Singkat saja inilah beberapa point yang masih saya ingat dan yang bisa saya sharing dengan kawanz semua:
-          Sastra itu dibagi tiga: pop pouler, serius, dan avant garde. Pop contohnya, novel chiklit, teenlit yang bisa dipahami oleh orang umum. Serius, bisa dipahami oleh para cendikiawan. Sedangkan avant garde hanya bisa dipahami oleh orang yang “dekat dengan tuhan.”
-          Ada beberapa teori sastra dari para pakar yang beliau sharing, but sorry! I forgot it. hehe
-             FLP itu paguyuban yang unik. Siklusnya unik. Dari mengajak orang membaca, hingga sampai memotivasi orang yang membaca karya-kara anggota FLP untuk menjadi penulis. Dulu, awalnya FLP memang terkesan anggotanya dari kelompok “tertentu,” dengan khas jilbab lebar dan macam ustadz. Tapi sekarang kita terbuka, di beberapa cabang malah ada anggotanya yang Kristen dan Hindu. Mulai dari pembantu, sampai akademisi, tukang becak, orang awut-awutan (saat mengucapkan orang awut-awutan beliau melirik kearah saya) kita terima. Paguyuban yang lain tidak  bisa seperti ini.

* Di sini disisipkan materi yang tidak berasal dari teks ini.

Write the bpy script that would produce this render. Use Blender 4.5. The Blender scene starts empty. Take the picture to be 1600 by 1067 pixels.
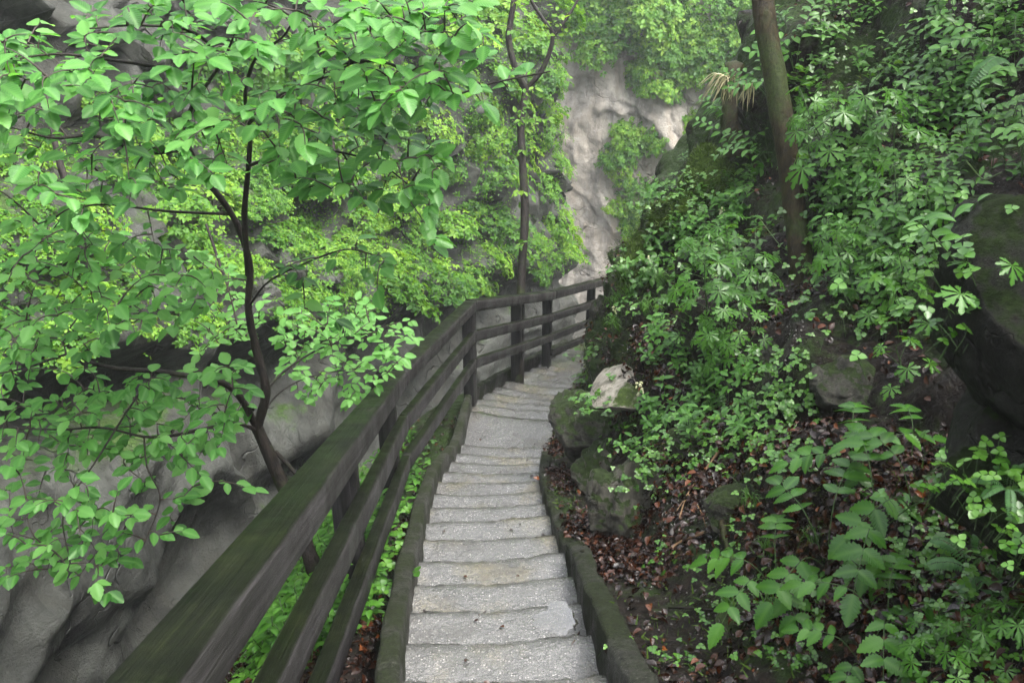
import bpy, math, random
import numpy as np
from mathutils import Vector, Matrix
from mathutils.bvhtree import BVHTree

# ------------------------------------------------------------------ camera, light, exposure
scn = bpy.context.scene
COL = scn.collection
F_PX, PITCH = 1350.0, math.radians(26)
cam_d = bpy.data.cameras.new('camera')
cam_d.sensor_width = 36.0
cam_d.lens = F_PX / 1600 * 36
cam_d.clip_start, cam_d.clip_end = 0.05, 500
cam_d.dof.use_dof = True
cam_d.dof.focus_distance = 7.0
cam_d.dof.aperture_fstop = 8.0
cam = bpy.data.objects.new('camera', cam_d)
COL.objects.link(cam)
cam.location = (0, 0, 0)
cam.rotation_euler = (math.pi / 2 - PITCH, 0, 0)
scn.camera = cam

SUN_EL, SUN_AZ = math.radians(60), math.radians(106)      # azimuth from +Y towards +X
world = bpy.data.worlds.new('World')
scn.world = world
world.use_nodes = True
wn = world.node_tree
sky = wn.nodes.new('ShaderNodeTexSky')
sky.sky_type = 'NISHITA'
sky.sun_disc = False
sky.sun_elevation = SUN_EL
sky.sun_rotation = SUN_AZ
sky.air_density, sky.dust_density, sky.ozone_density = 1.0, 6.0, 0.6
wn.nodes['Background'].inputs['Strength'].default_value = 0.15
cloud = wn.nodes.new('ShaderNodeHueSaturation')          # overcast: most of the blue is veiled
cloud.inputs['Saturation'].default_value = 0.3
wn.links.new(sky.outputs[0], cloud.inputs['Color'])
wn.links.new(cloud.outputs[0], wn.nodes['Background'].inputs['Color'])
sun_d = bpy.data.lights.new('sun', 'SUN')
sun_d.energy, sun_d.angle, sun_d.color = 1.0, math.radians(40), (1.0, 0.97, 0.9)
sun = bpy.data.objects.new('sun', sun_d)
COL.objects.link(sun)
sdir = Vector((math.sin(SUN_AZ) * math.cos(SUN_EL), math.cos(SUN_AZ) * math.cos(SUN_EL), math.sin(SUN_EL)))
sun.rotation_euler = sdir.to_track_quat('Z', 'Y').to_euler()
scn.view_settings.view_transform = 'Standard'
scn.view_settings.look = 'None'
scn.view_settings.exposure = 2.5
scn.view_settings.gamma = 1.0
scn.cycles.max_bounces = 8
scn.cycles.diffuse_bounces = 4
scn.cycles.glossy_bounces = 3
scn.cycles.transmission_bounces = 4
scn.cycles.volume_bounces = 1
scn.cycles.caustics_reflective = False
scn.cycles.caustics_refractive = False
scn.cycles.sample_clamp_indirect = 4.0
scn.cycles.use_denoising = True
try:
    scn.cycles.denoiser = 'OPENIMAGEDENOISE'
except Exception:
    pass

# ------------------------------------------------------------------ helpers
rng = np.random.default_rng(7)
random.seed(7)
CP, SP = math.cos(PITCH), math.sin(PITCH)


def ray(px, py):
    a, b = (px - 800) / F_PX, (py - 533.5) / F_PX
    return np.array([a, CP - b * SP, -SP - b * CP])


def at(px, py, t):
    return ray(px, py) * t


def project(P):
    P = np.atleast_2d(P)
    dep = P[:, 1] * CP - P[:, 2] * SP
    up = P[:, 2] * CP + P[:, 1] * SP
    return 800 + P[:, 0] / dep * F_PX, 533.5 - up / dep * F_PX, dep


def _h(ix, iy, iz, seed):
    n = (ix * 374761393 + iy * 668265263 + iz * 1274126177 + seed * 974634541) & 0xFFFFFFFF
    n = ((n ^ (n >> 13)) * 1103515245) & 0xFFFFFFFF
    n = ((n ^ (n >> 16)) * 2654435761) & 0xFFFFFFFF
    return ((n ^ (n >> 15)) & 0xFFFF) / 32767.5 - 1.0


def vnoise(P, seed=0):
    P = np.asarray(P, float)
    i = np.floor(P).astype(np.int64)
    f = P - i
    f = f * f * f * (f * (f * 6 - 15) + 10)
    r = 0
    for dx in (0, 1):
        wx = f[..., 0] if dx else 1 - f[..., 0]
        for dy in (0, 1):
            wy = f[..., 1] if dy else 1 - f[..., 1]
            for dz in (0, 1):
                wz = f[..., 2] if dz else 1 - f[..., 2]
                r = r + wx * wy * wz * _h(i[..., 0] + dx, i[..., 1] + dy, i[..., 2] + dz, seed)
    return r


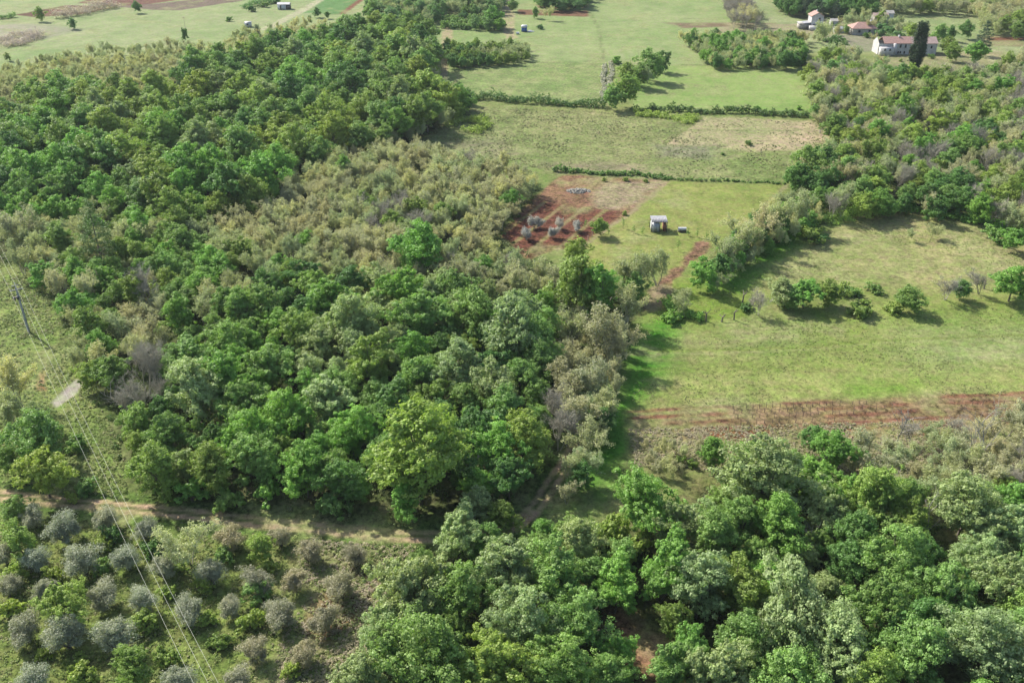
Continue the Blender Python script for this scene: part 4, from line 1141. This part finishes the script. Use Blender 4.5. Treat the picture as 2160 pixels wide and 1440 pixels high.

-           Menulislah! Beliau mengutip kata-kata dari Al Ghazali, “Jikalau anda bukan anak seorang raja, dan bukan anak dari seorang kyiai, maka menulislah.” Mungkin maksudnya, dengan cara menulislah kemuliaan seperti anak-anak raja, pejabat, orang kaya, kyiai, tuan guru, atau famous person itu bisa kita raih. Amazing! Dari Hasan Al Banna, “pemuda islam harus seimbang antara menulis dengan membacanya.” Hanya gila membaca saja, itu mah ga’ keren, kata beliau.
-          Membaca membuat kita tahu mana karya sastra bernilai dan mana yang tidak, karena referensi bacaan kita semakin banyak.
-          Motivasilah diri sendiri walau tak ada guru yang mengajar menulis.
-          Baca karya-karya penulis-penulis terkenal. Misalnya tahun ini, buku ini, atau novel ini yang sedang booming/bestseller, cari lalu baca. Pokoknya baca buku. Misalnya saja “Ketika Mas Gagah Pergi” hehe, beliau berceletuk.
-          Lalu apa nilainya tulisan kita kalau ia tidak terselip pesan-pesan, petuah, dan ilmu. Untuk remaja yang lagi nulis ne, tulisan-tulisan teenlit-nya cobalah diselipkan pesan-pesan moral dalam tulisannya. Tidak mulu tentang cinta yang  belum jelas.
-          Menulis adalah rekam jejak kita. Karenanya perlu berhati-hati. Anda mati, tapi jiwa anda masih hidup di tulisan anda. Bila tulisan anda baik, maka itu baik bagi dunia dan akhirat. Bayangkan saja, kalau tulisan anda buruk, dibaca oleh orang lain dan di baca delapan keturunan anda. Seperti roman-roman picisan nan vulgar. Baiknya pikirkan dulu!
-          Beliau juga membandingkan antara Habiburrahman El-Shirazy dengan Andrea Hirata. Beliau cenderung lebih “menyukai” Kang Abik, dalam segi keperibadiannya. Dan baru saya tahu, tarif untuk  mengundang Andrea Hirata sebagai pembicara setara harga 1 rumah, kira-kira 40 sampai 50 juta rupiah. hehhh
-          1 buku bagus sebelum anda meninggal,” kata inilah yang paling melecut semangat saya untuk belajar menulis sebuah buku. Subhanallah, ini luar biasa.
-          Membacalah; baca diri anda sendiri, baca lingkungan anda, baca keluarga anda, dan pastinya bacalah buku sebanyak-banyaknya! Itu akan membuat kita peka untuk menulis.
-          Dan terakhir yang bisa saya terka-terka dari diri beliau, tidak salah lagi beliau tentulah orang yang sangat suka pada tingkatan jatuh cinta pada membaca. Beliau terus menyuruh kami membaca dan membaca.
To Deki: Menulis adalah berjuang!. Kata ini juga tertoreh pada kertas yang bertanda tangan beliau untuk saya.